The Doc Replies: First, the speed ratio is the surface velocity of the dressing roll divided by the surface velocity of the grinding wheel. (That’s surface velocity, not rpm.) Anti-directional uses a negative sign (see the figure), and unidirectional uses a positive sign. For example, if your dressing roll is going 12,000 sfm in the clockwise direction and your grinding wheel is going 16,000 sfm in the counterclockwise direction, your speed ratio is +0.75. I strongly recommend being in the ballpark of +0.8, especially for those working in the aerospace industry, where grinding burn must be avoided at all costs. This will provide a sharp-dressed grinding wheel.

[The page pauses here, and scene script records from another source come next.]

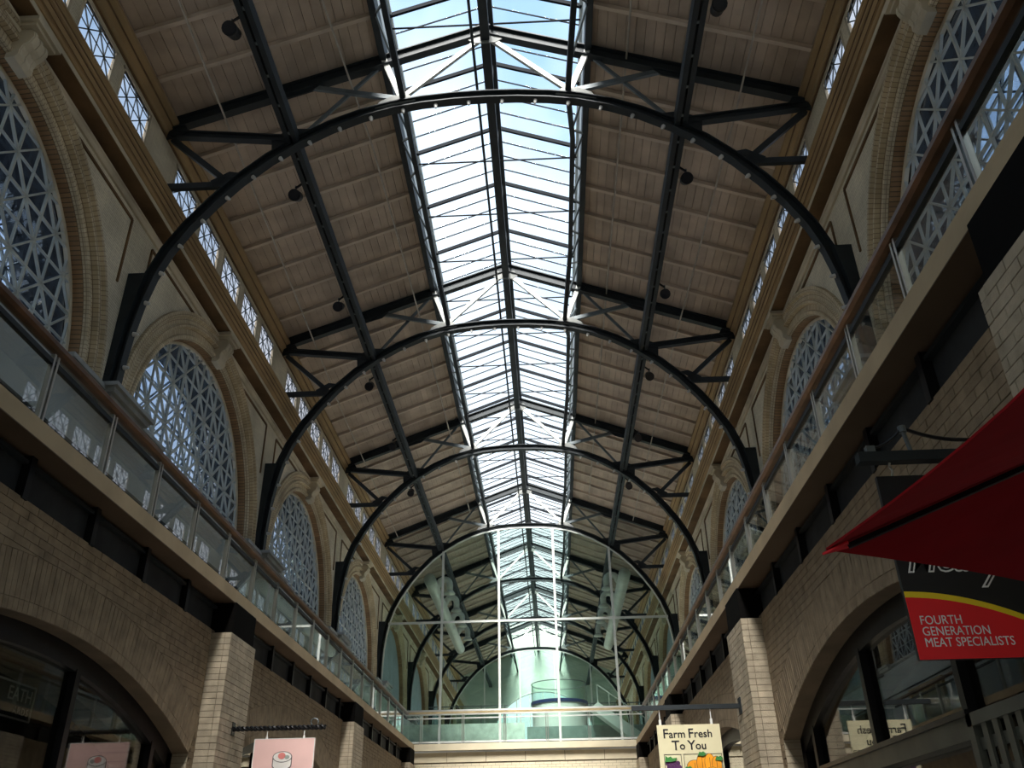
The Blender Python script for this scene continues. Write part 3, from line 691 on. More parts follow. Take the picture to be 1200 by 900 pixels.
# ------------------------------------------------------------------ lower brick walls with segmental arches
AR, AZ, HS = 10.55, 4.05, 4.15      # arch radius, apex height, half span
H1, H2 = .13, .60
BL, BH = .30, .093
MESHC = {}
def shared_brick(L, H, D, m=None):
    m = m or LBRICK; key = (round(L, 3), round(H, 3), round(D, 3), m.name)
    if key not in MESHC: MESHC[key] = MB().box(-D/2, D/2, -L/2, L/2, -H/2, H/2).mesh('brick', m)
    return MESHC[key]
def put(me, name, parent, loc, rx=0.0):
    o = bpy.data.objects.new(name, me); COL.objects.link(o); o.parent = parent; o.location = loc; o.rotation_euler = (rx, 0, 0)
    return o
LOWER = {}
for s in (-1, 1):
    side = SIDE[s]
    X = lambda a, b: sorted((s*a, s*b))
    for k in (1, 2, 3, 0):
        yc = T[k]+BAY/2; near = k == 1
        ya, yb = T[k]+.1, T[k+1]-.1
        czc = AZ-AR
        def arch_z(y, r): return czc+math.sqrt(r*r-(y-yc)**2)
        # mortar wall
        mb = MB(); n = 30
        x0, x1 = s*(WL+.012), s*(WL+.30)
        def col(a, b, za, zb):
            for x in (x0, x1): mb.quad((x, a, za), (x, b, zb), (x, b, 5.10), (x, a, 5.10))
        col(ya, yc-HS, 0, 0); col(yc+HS, yb, 0, 0)
        for i in range(n):
            a = yc-HS+2*HS*i/n; b = yc-HS+2*HS*(i+1)/n; col(a, b, arch_z(a, AR), arch_z(b, AR))
            mb.quad((x0, a, arch_z(a, AR)), (x1, a, arch_z(a, AR)), (x1, b, arch_z(b, AR)), (x0, b, arch_z(b, AR)))
        for y in (yc-HS, yc+HS): mb.quad((x0, y, 0), (x1, y, 0), (x1, y, arch_z(y, AR)), (x0, y, arch_z(y, AR)))
        wl = struct(mb, 'wall_%s.00%d' % (side, k+2), LOWM if k else LBRICKF, 'lower %s brick wall with a wide arch, %s bay' % (side, NAMES[k] if k else 'behind camera'))
        LOWER[(s, k)] = wl
        if k == 0: continue
        J = MB() # joined bricks for the far bays
        tmax = math.asin(HS/AR)
        # header ring and soldier ring
        nh = int(2*tmax*AR/BH)
        soldier = shared_brick(.086, H2-H1-.008, .10); header = shared_brick(.086, H1-.006, .30)
        for i in range(nh):
            a = -tmax+2*tmax*(i+.5)/nh
            for (r0, r1, dep, me) in ((AR, AR+H1, .30, header), (AR+H1, AR+H2, .10, soldier)):
                rm = (r0+r1)/2; y = yc+rm*math.sin(a); z = czc+rm*math.cos(a)
                if near: put(me, 'brick', wl, (s*(WL+dep/2-.004+random.uniform(-.002, .003)), y, z), -a)
                else:
                    w2 = .043*rm/AR; c, q = math.cos(a), math.sin(a); h2 = (r1-r0)/2-.004
                    pts = [(y+u*w2*c+v*h2*q, z-u*w2*q+v*h2*c) for u, v in ((-1, -1), (1, -1), (1, 1), (-1, 1))]
                    J.prism(pts, 'X', s*WL, s*(WL+.1 if dep < .2 else WL+.3))
        # coursed bricks
        cnt = 0; J2 = MB(); zs = czc+AR*math.cos(tmax); yend = (AR+H2)*math.sin(tmax)
        def arc_o(y):
            d = abs(y-yc)
            return czc+math.sqrt((AR+H2+.004)**2-d*d) if d < yend else -1
        def lin_o(y):
            d = abs(y-yc)
            return 99 if d >= yend else (zs+(d-HS)/math.tan(tmax)-.004 if d > HS else -1)
        for j in range(30):
            zt = 5.10-BH*j-.004; zb = zt-BH+.008
            x = ya+(j % 2)*.15-.15
            while x < yb:
                p, q = x+.004, x+BL-.004; x += BL
                p, q = max(p, ya), min(q, yb)
                if q-p < .03: continue
                dx = random.uniform(-.003, .002)
                ys = [p+(q-p)*i/6 for i in range(7)]
                polys = []
                if all(arc_o(y) <= zb for y in ys) and all(lin_o(y) >= zt for y in ys): polys.append(None)
                else:
                    up = [(y, max(zb, arc_o(y))) for y in ys]
                    up = [(y, z) for y, z in up if z < zt-.006 and (abs(y-yc) < yend or True) and arc_o(y) > 0]
                    if len(up) > 1: polys.append(up+[(up[-1][0], zt), (up[0][0], zt)])
                    lo = [(y, min(zt, lin_o(y))) for y in ys]
                    lo = [(y, z) for y, z in lo if z > zb+.006]
                    if len(lo) > 1: polys.append([(y, zb) for y, z in lo]+lo[::-1])
                for pl in polys:
                    if near and cnt < 290 and zb > 3.0:
                        cnt += 1
                        if pl is None:
                            put(shared_brick(q-p, BH-.008, .1), 'brick', wl, (s*(WL+.05+dx), (p+q)/2, (zt+zb)/2))
                        else: MB().prism(pl, 'X', s*(WL+dx), s*(WL+.1)).build('brick', LBRICK, wl)
                    else: J2.prism(pl or [(p, zb), (q, zb), (q, zt), (p, zt)], 'X', s*(WL+dx), s*(WL+.1))
        if J.v: J.build('arch_brickwork', LBRICK, wl, kind='stuff')
        if J2.v: J2.build('brickwork', LBRICK, wl, kind='stuff')
        # jamb returns in brick
        mb = MB()
        for y in (yc-HS, yc+HS):
            j = 0
            while j < 34:
                z = .1+j*BH; mb.box(*X(WL+.004, WL+.29), y-.006, y+.006, z+.004, z+BH-.004); j += 1
        mb.build('jamb_brickwork', PBRICK, wl, kind='stuff')
        # dark arched shop window frame, glass, mullions
        sh = thing('shop_window', 'dark arched shop window under the %s brick arch of the %s wall' % (NAMES[k], side), 'window', (s*4.7, yc, 0), 'arched shop windows')
        gx = WL+.26
        mb = MB(); n = 30; fr = []
        for i in range(n+1):
            a = -tmax+2*tmax*i/n; fr.append((yc+math.sin(a)*AR, czc+math.cos(a)*AR, a))
        for i in range(n):
            (y1, z1, a1), (y2, z2, a2) = fr[i], fr[i+1]; q1, w1 = math.sin(a1)*.24, math.cos(a1)*.24; q2, w2 = math.sin(a2)*.24, math.cos(a2)*.24
            mb.prism([(y1, z1), (y2, z2), (y2-q2, z2-w2), (y1-q1, z1-w1)], 'X', s*(gx-.02), s*(gx+.14))
        mb.box(*X(gx-.02, gx+.14), yc-HS, yc-HS+.2, 0, 3.2); mb.box(*X(gx-.02, gx+.14), yc+HS-.2, yc+HS, 0, 3.2)
        mb.build('frame', BLACK, sh)
        for dy in (-3.95+.0, -1.5, .95, 3.4):
            y = yc+dy; zt_ = arch_z(y, AR)-.2
            if abs(dy) > 3.8: continue
            MB().box(*X(gx-.03, gx+.12), y-.055, y+.055, 0, zt_).build('mullion', BLACK, sh)
        mb = MB(); poly = [(y-math.sin(a)*.1, z-math.cos(a)*.1) for y, z, a in fr]+[(yc+HS-.02, 0), (yc-HS+.02, 0)]
        mb.prism(poly, 'X', s*(gx+.05), s*(gx+.062)); mb.build('pane', SHOPG, sh)
        # inner arch of the shop
        mb = MB()
        for i in range(n):
            a = yc-3.8+7.6*i/n; b = yc-3.8+7.6*(i+1)/n; za, zb = arch_z(a, AR)-.3, arch_z(b, AR)-.3
            mb.quad((s*(gx+.35), a, za), (s*(gx+.75), a, za), (s*(gx+.75), b, zb), (s*(gx+.35), b, zb)); mb.quad((s*(gx+.35), a, za), (s*(gx+.35), b, zb), (s*(gx+.35), b, 5.3), (s*(gx+.35), a, 5.3))
        for y in (yc-3.8, yc+3.8):
            e = math.copysign(.6, y-yc); zz = arch_z(y, AR)-.3
            mb.quad((s*(gx+.35), y, 0), (s*(gx+.75), y, 0), (s*(gx+.75), y, zz), (s*(gx+.35), y, zz)); mb.quad((s*(gx+.35), y, 0), (s*(gx+.35), y+e, 0), (s*(gx+.35), y+e, 5.3), (s*(gx+.35), y, 5.3))
        mb.build('inner_arch', LBRICKF, wl)
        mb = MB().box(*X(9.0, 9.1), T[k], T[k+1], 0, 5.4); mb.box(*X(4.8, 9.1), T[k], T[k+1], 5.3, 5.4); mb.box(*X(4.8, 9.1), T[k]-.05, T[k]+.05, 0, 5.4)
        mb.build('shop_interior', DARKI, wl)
    # pilasters
    for k in (1, 2, 3, 4):
        y = T[k]+(.12 if k > 1 else -.33); hw = .64; y0, y1 = y-hw, y+hw
        if k == 4: y0, y1 = 33.7, 34.95
        p = struct(MB().box(*X(WP+.012, WL+.1), y0+.012, y1-.012, 0, 5.05), 'wall_%s.0%d' % (side, 10+k), PMORT, 'brick pilaster on the %s wall, %s from the camera' % (side, NAMES[k]))
        MB().box(*X(WP+.02, WL+.1), y0+.1, y1-.1, 5.05, 5.56).build('steel_block', MATB, p)
        J = MB(); nc = 28 if k < 3 else 40; cnt = 0
        for j in range(50):
            z = 5.05-BH*(j+.5)
            if z < .1: break
            x = y0 - (j % 2)*.15
            while x < y1-.01:
                a, b = max(x+.004, y0), min(x+BL-.004, y1); x += BL
                if y1-b < .06: b = y1
                if b-a < .03: continue
                if k < 3 and j < 34 and cnt < 290:
                    cnt += 1; L = b-a
                    put(shared_brick(L, BH-.008, .1, PBRICK), 'brick', p, (s*(WP+.05+random.uniform(-.002, .002)), (a+b)/2, z))
                else: J.box(*X(WP, WP+.1), a, b, z-BH/2+.004, z+BH/2-.004)
            for yy, dd in ((y0, 1), (y1, -1)):
                a = WP+.108 if j % 2 else WP+.108
                ylo, yhi = sorted((yy, yy+dd*.1))
                if k < 3 and j < 34 and dd == 1 and cnt < 290:
                    cnt += 1; o = shared_brick(.1, BH-.008, WL+.01-a, PBRICK)
                    put(o, 'brick', p, (s*((a+WL+.01)/2), (ylo+yhi)/2, z))
                else: J.box(*X(a, WL+.01), ylo, yhi, z-BH/2+.004, z+BH/2-.004)
        if J.v: J.build('brickwork', PBRICK, p, kind='stuff')

# details of the left shop: framed sign board behind the glass
sg = thing('sign_board', 'dark framed sign board lettered EATH ARDS behind the left shop glass', 'sign', (-5.2, 10.1, 3.2))
MB().box(-5.24, -5.2, 9.2, 10.76, 3.22, 3.62).build('board', mat('charcoal_board', (.035, .035, .037), .7), sg)
mb = MB(); mb.box(-5.2, -5.185, 9.2, 10.76, 3.60, 3.62).box(-5.2, -5.185, 9.2, 10.76, 3.22, 3.24).box(-5.2, -5.185, 10.74, 10.76, 3.22, 3.62).box(-5.2, -5.185, 9.2, 9.22, 3.22, 3.62)
CHALK = mat('chalk_grey_lettering', (.50, .47, .45), .8)
mb.build('border', CHALK, sg)
text_obj('lettering', 'EATH', .21, FACE_X(-5.19, 10.71, 3.42), CHALK, sg, align='RIGHT')
text_obj('lettering', 'ARDS', .115, FACE_X(-5.19, 10.69, 3.28), CHALK, sg, align='RIGHT', spacing=1.25)
# details of the right shop: transom beam and grille
GRL = mat('olive_grey_metal', (.12, .125, .10), .5, .2)
tr = thing('transom_beam', 'dull metal transom beam across the right shop window', 'beam', (4.6, 10, 2.6))
MB().box(4.56, 4.78, 7.95, 12.6, 2.50, 2.70).build('beam', GRL, tr); MB().box(4.53, 4.8, 7.95, 12.6, 2.68, 2.73).build('cap', BLACK, tr)
gr = thing('metal_grille', 'metal lattice grille standing at the right edge below the red sign', 'grille', (4.5, 7.2, 0))
mb = MB(); mb.box(4.5, 4.56, 6.1, 7.9, 2.58, 2.68).box(4.5, 4.56, 7.8, 7.9, .1, 2.68).box(4.5, 4.56, 6.1, 6.2, .1, 2.68); mb.build('frame', GRL, gr)
for i in range(8):
    y = 7.62-i*.20; MB().box(4.51, 4.535, y-.045, y+.045, .1, 2.58).build('slat', GRL, gr)
for i in range(10):
    z = 2.44-i*.22; MB().box(4.535, 4.555, 6.2, 7.8, z-.045, z+.045).build('slat', GRL, gr)

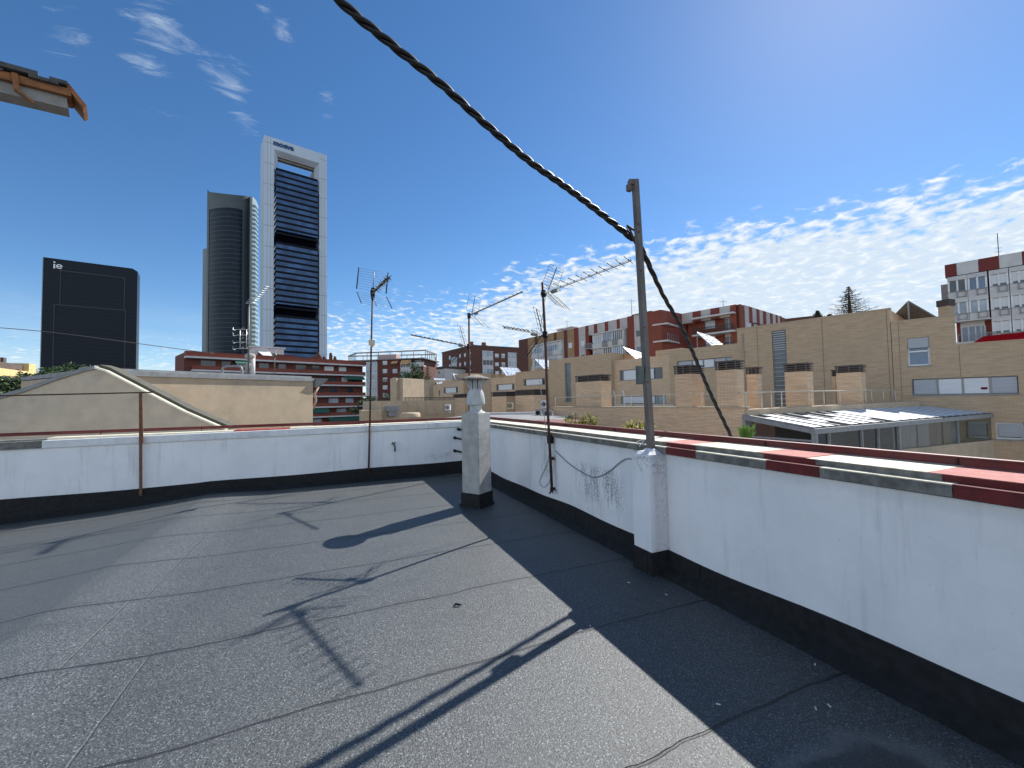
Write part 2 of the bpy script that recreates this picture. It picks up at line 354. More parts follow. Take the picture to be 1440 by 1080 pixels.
# floor membrane -------------------------------------------------
def floor_mat():
    m = bpy.data.materials.new('mineral_bitumen_membrane'); m.use_nodes = True; k = NT(m.node_tree)
    P = k.n('ShaderNodeNewGeometry').outputs['Position']; sp = k.n('ShaderNodeSeparateXYZ', {0: P}); x, y, z = sp.outputs
    big = k.noise(P, .55, 5, .6, .4); mid = k.noise(P, 2.6, 6, .65); gr = k.noise(P, 95, 3, .75); gr2 = k.noise(P, 62, 4, .8)
    vr = k.n('ShaderNodeTexVoronoi', {'Vector': P, 'Scale': 165.0}).outputs['Color']; vc = k.n('ShaderNodeSeparateXYZ', {0: vr}).outputs[0]
    base = k.mix(k.ss(big, .3, .7), (.046, .051, .052), (.058, .063, .063))
    base = k.mix(k.m('MULTIPLY', k.ss(mid, .5, .75), .35), base, (.048, .052, .056))
    # smoother worn zone beyond the fold on the left
    wob = k.m('MULTIPLY', k.m('SUBTRACT', mid, .5), .35)
    worn = k.ss(k.m('ADD', x, wob), -1.75, -2.1)
    base = k.mix(k.m('MULTIPLY', worn, .45), base, (.052, .058, .060))
    foldp = k.m('MULTIPLY', k.ss(k.m('ADD', x, wob), -2.1, -1.8), k.ss(k.m('ADD', x, wob), -1.15, -1.6))
    base = k.mix(k.m('MULTIPLY', foldp, .5), base, (.092, .096, .098))
    g = k.m('ADD', k.m('MULTIPLY', k.m('SUBTRACT', gr, .5), 2.7), k.m('MULTIPLY', k.m('SUBTRACT', gr2, .5), 1.6))
    amp = k.m('SUBTRACT', 1.0, k.m('MULTIPLY', worn, .55))
    g = k.m('ADD', g, k.m('MULTIPLY', k.m('SUBTRACT', vc, .5), 1.3)); g = k.m('ADD', 1.0, k.m('MULTIPLY', g, amp)); g = k.m('MAXIMUM', g, .15)
    cg = k.n('ShaderNodeCombineXYZ', {0: g, 1: g, 2: g}).outputs[0]
    col = k.mix(1.0, base, cg, 'MULTIPLY')
    # sparkling pale granules
    spk = k.m('MULTIPLY', k.ss(vc, .86, .93), k.m('MULTIPLY', k.ss(gr, .42, .6), k.m('MAXIMUM', amp, foldp)))
    col = k.mix(k.m('MULTIPLY', spk, .55), col, (.36, .39, .39))
    # lap seams every ~0.965 m along y, wobbling
    w = k.m('MULTIPLY', k.m('SUBTRACT', k.noise(k.n('ShaderNodeMapping', {'Vector': P, 'Scale': (.55, .1, 0)}).outputs[0], 2.3, 3, .5), .5), .14)
    w2 = k.m('MULTIPLY', k.m('SUBTRACT', k.noise(P, 9, 3, .6), .5), .018)
    yy = k.m('ADD', k.m('ADD', y, w), w2)
    q = k.m('DIVIDE', k.m('SUBTRACT', yy, 2.5), .968); fr = k.m('FRACT', k.m('ADD', q, .5)); dd = k.m('MULTIPLY', k.m('ABSOLUTE', k.m('SUBTRACT', fr, .5)), .968)
    wd = k.m('ADD', .003, k.m('MULTIPLY', k.noise(P, 5, 3, .6), .009))
    seam = k.n('ShaderNodeMapRange', {0: k.m('DIVIDE', dd, wd), 1: .7, 2: 1.3, 3: 1.0, 4: 0.0}).outputs[0]
    # end laps, one per strip
    st = k.m('FLOOR', q); hx = k.m('FRACT', k.m('MULTIPLY', k.m('SINE', k.m('MULTIPLY', st, 12.9898)), 43.75))
    ex = k.m('SUBTRACT', k.m('ADD', x, w2), k.m('SUBTRACT', -1.1, k.m('MULTIPLY', hx, .45)))
    ends = k.n('ShaderNodeMapRange', {0: k.m('DIVIDE', k.m('ABSOLUTE', ex), k.m('MULTIPLY', wd, .7)), 1: .6, 2: 1.3, 3: .35, 4: 0.0}).outputs[0]
    seam = k.m('MAXIMUM', seam, ends)
    halo = k.m('MULTIPLY', k.ss(dd, .10, .0), .22)
    col = k.mix(halo, col, (.03, .032, .034))
    trk = k.noise(k.n('ShaderNodeMapping', {'Vector': P, 'Scale': (.5, 3.2, 1)}).outputs[0], 1.4, 5, .7); col = k.mix(k.m('MULTIPLY', k.ss(trk, .52, .72), .35), col, (.028, .03, .032))
    dst = k.noise(P, 1.3, 6, .75, .6); col = k.mix(k.m('MULTIPLY', k.ss(dst, .58, .74), .3), col, (.12, .125, .12))
    col = k.mix(seam, col, (.010, .010, .012))
    # dried puddle with a pale rim in the low corner
    pd = k.n('ShaderNodeVectorMath', {0: k.n('ShaderNodeVectorMath', {0: P, 1: (1.95, .95, 0)}, operation='SUBTRACT').outputs[0], 1: (1.0, 1.6, 0)}, operation='MULTIPLY').outputs[0]
    pr = k.m('ADD', k.n('ShaderNodeVectorMath', {0: pd}, operation='LENGTH').outputs['Value'], k.m('MULTIPLY', k.m('SUBTRACT', k.noise(P, 3.5, 4, .6), .5), .45))
    col = k.mix(k.m('MULTIPLY', k.ss(pr, .50, .44), .7), col, (.02, .02, .022))
    col = k.mix(k.m('MULTIPLY', k.m('MULTIPLY', k.ss(pr, .40, .47), k.ss(pr, .62, .5)), .45), col, (.16, .16, .15))
    b = k.n('ShaderNodeBsdfPrincipled', {'Base Color': col, 'Roughness': .5, 'Specular IOR Level': .8})
    h = k.m('ADD', k.m('ADD', k.m('MULTIPLY', gr, .35), k.m('MULTIPLY', gr2, .5)), k.m('MULTIPLY', seam, -1.0))
    bp = k.n('ShaderNodeBump', {'Strength': 1.0, 'Distance': .010, 'Height': h}); m.node_tree.links.new(bp.outputs[0], b.inputs['Normal'])
    k.n('ShaderNodeOutputMaterial', {0: b.outputs[0]}); return m
m_floor = floor_mat()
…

Typically, people still like to dress anti-directional for two reasons.
First, anti-directional will impart a finer surface finish because all those dull-dressed grits polish the workpiece. If the grit size in the wheel is too large, operators have no choice but to dress the wheel dull by going anti-directional. Unfortunately, this creates a lot more grinding heat. Here, switch to a finer-grit wheel and go unidirectional. I’ve eliminated lots of grinding burn this way.
Second, anti-directional will exert a smaller normal force during dressing. If your dressing spindle isn’t stiff or you have a wide dressing roll or disc, you will get more deflection of the wheel spindle and the dressing spindle. Even worse, you’ll have a bigger risk of chatter during dressing. In other words, the dressing spindle starts vibrating uncontrollably. When this happens, you’ll hear the dresser moaning, whining and screaming in protest. Operators then switch to anti-directional, and the moaning disappears—but the grinding burn begins.